鹿児島市の小説家、相星雅子さんが亡くなった。
昭和63年(1988)、私が南日本新聞文化部の文芸担当になって以来の付き合いだ。相星さんは西鹿児島駅前で喫茶店をやっていた。私が既婚だと知って、「まあ、娘をあげたのに!」と残念がるほど贔屓にしてくれた。本は好きだったが、鹿児島にも文壇というか文学の世界があるなんて知らなかった私は、相星さんを通じて文芸記者に育ててもらったようなものだ。
私の文芸担当2年目に、相星さんは高岡修さんとともに南日本文学賞を受賞。両氏は名実ともに郷土文壇の顔となっていくのだから、私は幸運だった。
1996年には相星さん主宰の『小説春秋』に誘って下さり、私も下手な小説を4編ほど書いた。地元出版社から最初の本を出したときには鹿児島ペンシルクラブに招かれて講演した。
世の中がまだ「保守・革新」と言っていた頃は、考え方も近かったが、今や「護憲(9条)」にこだわる相星さんとは大きく隔たってしまった。
しかし、満州引き揚げにこだわり続け、ソ連兵の暴虐をはっきりと描いた作品は、作者の意図を超え、真実を明らかにしていた。全国的にも稀有な功績としなければならない。
本日が通夜、明日が葬儀・告別式。会場に『小説春秋』旧同人として、花を送らせていただいた。
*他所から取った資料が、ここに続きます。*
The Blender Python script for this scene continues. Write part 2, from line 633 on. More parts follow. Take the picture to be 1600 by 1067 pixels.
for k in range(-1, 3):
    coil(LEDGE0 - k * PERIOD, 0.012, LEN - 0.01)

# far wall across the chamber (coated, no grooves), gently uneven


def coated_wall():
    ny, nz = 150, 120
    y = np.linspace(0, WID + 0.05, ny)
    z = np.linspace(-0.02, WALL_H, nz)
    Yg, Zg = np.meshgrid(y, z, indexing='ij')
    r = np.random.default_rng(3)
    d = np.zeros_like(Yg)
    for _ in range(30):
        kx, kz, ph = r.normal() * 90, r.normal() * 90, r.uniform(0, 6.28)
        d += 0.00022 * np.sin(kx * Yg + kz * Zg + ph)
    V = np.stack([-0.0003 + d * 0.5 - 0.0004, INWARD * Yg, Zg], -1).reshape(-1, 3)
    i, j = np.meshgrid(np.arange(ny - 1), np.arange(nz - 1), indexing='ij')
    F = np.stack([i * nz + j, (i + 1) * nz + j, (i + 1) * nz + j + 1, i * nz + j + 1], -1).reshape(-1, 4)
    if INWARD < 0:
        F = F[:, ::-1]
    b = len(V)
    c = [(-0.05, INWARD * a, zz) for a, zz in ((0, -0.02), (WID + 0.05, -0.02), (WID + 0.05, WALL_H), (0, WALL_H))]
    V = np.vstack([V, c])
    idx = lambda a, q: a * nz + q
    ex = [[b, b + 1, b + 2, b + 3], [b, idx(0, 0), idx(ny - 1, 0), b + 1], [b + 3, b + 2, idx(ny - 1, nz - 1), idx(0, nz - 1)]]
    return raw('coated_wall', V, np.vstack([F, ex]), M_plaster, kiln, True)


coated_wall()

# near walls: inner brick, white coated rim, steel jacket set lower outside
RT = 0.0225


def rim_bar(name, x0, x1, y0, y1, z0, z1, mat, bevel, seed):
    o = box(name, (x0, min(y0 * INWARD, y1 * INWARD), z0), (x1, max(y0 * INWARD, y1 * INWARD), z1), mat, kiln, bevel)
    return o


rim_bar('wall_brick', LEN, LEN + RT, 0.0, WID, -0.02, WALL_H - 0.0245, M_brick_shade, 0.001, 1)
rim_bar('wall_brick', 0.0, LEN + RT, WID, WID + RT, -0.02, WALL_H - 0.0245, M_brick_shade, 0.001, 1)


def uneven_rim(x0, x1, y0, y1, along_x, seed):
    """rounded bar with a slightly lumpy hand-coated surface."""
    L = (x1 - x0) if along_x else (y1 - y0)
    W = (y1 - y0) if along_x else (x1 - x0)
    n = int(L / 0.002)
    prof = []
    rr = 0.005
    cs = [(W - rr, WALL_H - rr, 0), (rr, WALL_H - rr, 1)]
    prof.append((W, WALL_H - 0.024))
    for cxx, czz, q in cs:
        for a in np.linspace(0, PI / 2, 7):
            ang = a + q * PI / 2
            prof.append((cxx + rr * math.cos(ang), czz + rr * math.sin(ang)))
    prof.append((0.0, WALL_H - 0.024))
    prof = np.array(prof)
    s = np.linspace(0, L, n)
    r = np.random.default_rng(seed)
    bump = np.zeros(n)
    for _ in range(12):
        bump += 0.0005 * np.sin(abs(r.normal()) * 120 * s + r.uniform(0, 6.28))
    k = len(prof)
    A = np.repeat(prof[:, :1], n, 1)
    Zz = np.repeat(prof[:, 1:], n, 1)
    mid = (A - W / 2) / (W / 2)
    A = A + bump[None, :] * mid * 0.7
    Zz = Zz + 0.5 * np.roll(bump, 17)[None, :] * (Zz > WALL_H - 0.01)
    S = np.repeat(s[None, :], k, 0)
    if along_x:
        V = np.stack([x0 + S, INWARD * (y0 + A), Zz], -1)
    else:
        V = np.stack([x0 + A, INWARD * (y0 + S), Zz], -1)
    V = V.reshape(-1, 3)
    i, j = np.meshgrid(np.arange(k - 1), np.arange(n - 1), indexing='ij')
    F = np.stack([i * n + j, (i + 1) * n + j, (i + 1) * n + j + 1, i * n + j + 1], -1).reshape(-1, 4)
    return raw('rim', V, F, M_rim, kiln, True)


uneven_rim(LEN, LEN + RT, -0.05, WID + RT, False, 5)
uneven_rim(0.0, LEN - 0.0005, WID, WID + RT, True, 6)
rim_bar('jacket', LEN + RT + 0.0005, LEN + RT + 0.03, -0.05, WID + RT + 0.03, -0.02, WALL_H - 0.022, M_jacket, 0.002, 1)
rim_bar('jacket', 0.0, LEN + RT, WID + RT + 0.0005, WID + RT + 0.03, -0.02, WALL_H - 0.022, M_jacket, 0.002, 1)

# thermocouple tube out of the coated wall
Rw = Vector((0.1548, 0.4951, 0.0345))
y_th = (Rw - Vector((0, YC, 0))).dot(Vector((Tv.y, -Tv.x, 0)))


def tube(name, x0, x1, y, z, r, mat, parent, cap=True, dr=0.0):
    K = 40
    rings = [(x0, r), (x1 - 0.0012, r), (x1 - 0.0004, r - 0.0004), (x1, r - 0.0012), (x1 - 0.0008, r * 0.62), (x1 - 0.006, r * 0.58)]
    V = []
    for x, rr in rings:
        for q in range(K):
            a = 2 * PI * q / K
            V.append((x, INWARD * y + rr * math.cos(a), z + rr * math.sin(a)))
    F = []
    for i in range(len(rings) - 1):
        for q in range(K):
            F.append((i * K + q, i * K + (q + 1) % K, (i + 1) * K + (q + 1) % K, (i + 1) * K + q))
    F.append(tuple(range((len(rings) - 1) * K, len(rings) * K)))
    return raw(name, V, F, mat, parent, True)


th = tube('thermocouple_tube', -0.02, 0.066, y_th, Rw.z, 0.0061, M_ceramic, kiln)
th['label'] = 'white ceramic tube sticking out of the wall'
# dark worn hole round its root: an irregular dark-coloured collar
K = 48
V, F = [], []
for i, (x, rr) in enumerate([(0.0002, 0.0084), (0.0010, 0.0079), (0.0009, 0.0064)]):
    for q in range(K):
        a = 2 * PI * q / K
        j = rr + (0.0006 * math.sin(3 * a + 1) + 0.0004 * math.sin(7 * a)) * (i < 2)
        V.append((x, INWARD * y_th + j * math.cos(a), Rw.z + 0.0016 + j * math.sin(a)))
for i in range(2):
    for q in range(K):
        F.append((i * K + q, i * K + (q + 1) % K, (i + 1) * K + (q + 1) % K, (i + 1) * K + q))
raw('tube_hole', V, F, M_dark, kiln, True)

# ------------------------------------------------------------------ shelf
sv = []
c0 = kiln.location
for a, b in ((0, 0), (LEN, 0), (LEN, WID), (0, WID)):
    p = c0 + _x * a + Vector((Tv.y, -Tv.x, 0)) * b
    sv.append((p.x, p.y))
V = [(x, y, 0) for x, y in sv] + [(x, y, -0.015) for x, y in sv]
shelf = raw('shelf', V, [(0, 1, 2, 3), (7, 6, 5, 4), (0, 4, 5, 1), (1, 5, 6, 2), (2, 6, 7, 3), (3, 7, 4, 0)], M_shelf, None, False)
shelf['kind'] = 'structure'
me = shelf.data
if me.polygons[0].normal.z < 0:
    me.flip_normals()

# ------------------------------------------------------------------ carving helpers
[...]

心からご冥福をお祈りします。

写真は1998年9月8日付で私に送ってくれたもの。
「今年の夏は、計四回も旅行をしました。そのうち最大のものが、旧満州への一週間でした。私は五十二年ぶりに生まれた町と、育まれた町へ行ったのです。旅立つ前も、帰ってからも、心は日々の暮らしから浮き上って、足が地につかない感じ。いつもの長過ぎる夏が、とても短く思えました。いつか作品にできたらと思っています」と手紙にある。

写真の裏には「52年前まで子どもの私が住んでいた家」と書いてある。
つまり、1946年まで暮らし、その後、ここから日本へ引き揚げたのだ。